The company I work for has a whitelist for which licenses are approved and can be imported into the company and I’m having a hard time finding the license under which the Gradle build-scan plugin is being released under.
I looked at the build scans guide and also inside the build scan jar, and found no LICENSE file at the root. I did find META-INF/LICENSE and META-INF/NOTICES but these seemed to apply to a repackaged version of Jackson.
I see that the open source portions of Gradle fall under the Apache 2.0 license, but the build-scan plugin is not open source.
To give more details, we are importing an open source product into the company that uses Gradle. That open source project depends on the build scan plugin. We run all our builds in a sandbox that doesn’t have network access and we specifically tell Gradle to run in offline mode which means that the build scan plugin is being disabled but still linked into the build.
It is unfortunate that the plugin and the service are both covered by the TOS.
What do you mean by importing an open-source product? Do you use the binary of an open-source project as a dependency in your build, or did you clone an open-source project and build it yourself? Assuming the latter is the case, why not just remove the build scan plugin from the build?
What is the matter for you with the TOS of the build scan plugin?
It is the latter, we clone an open-source project and build it ourselves using Gradle internally.
We can remove the build scan plugin ourselves but would like to not have to modify the open source projects build files just in-case it alters the build outcome in some way. It also adds some maintainability issues whenever the build files change as we may need to alter.
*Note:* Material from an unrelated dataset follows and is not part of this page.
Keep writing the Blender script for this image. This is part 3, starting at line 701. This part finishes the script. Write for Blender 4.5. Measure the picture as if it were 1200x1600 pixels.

The TOS would need to go through legal review within the company before it can be imported since it is not on an approved whitelist of accepted licenses like (Apache License 2.0, BSD, Creative Commons Attribution, …). I’m not a lawyer and don’t know whether it would be accepted or not. I can start the process internally but will need to work around till legal gets back to me.
Thanks for the details. Given we have no plans to change the TOS, you will have to find another way to deal with your current open-source project scenario.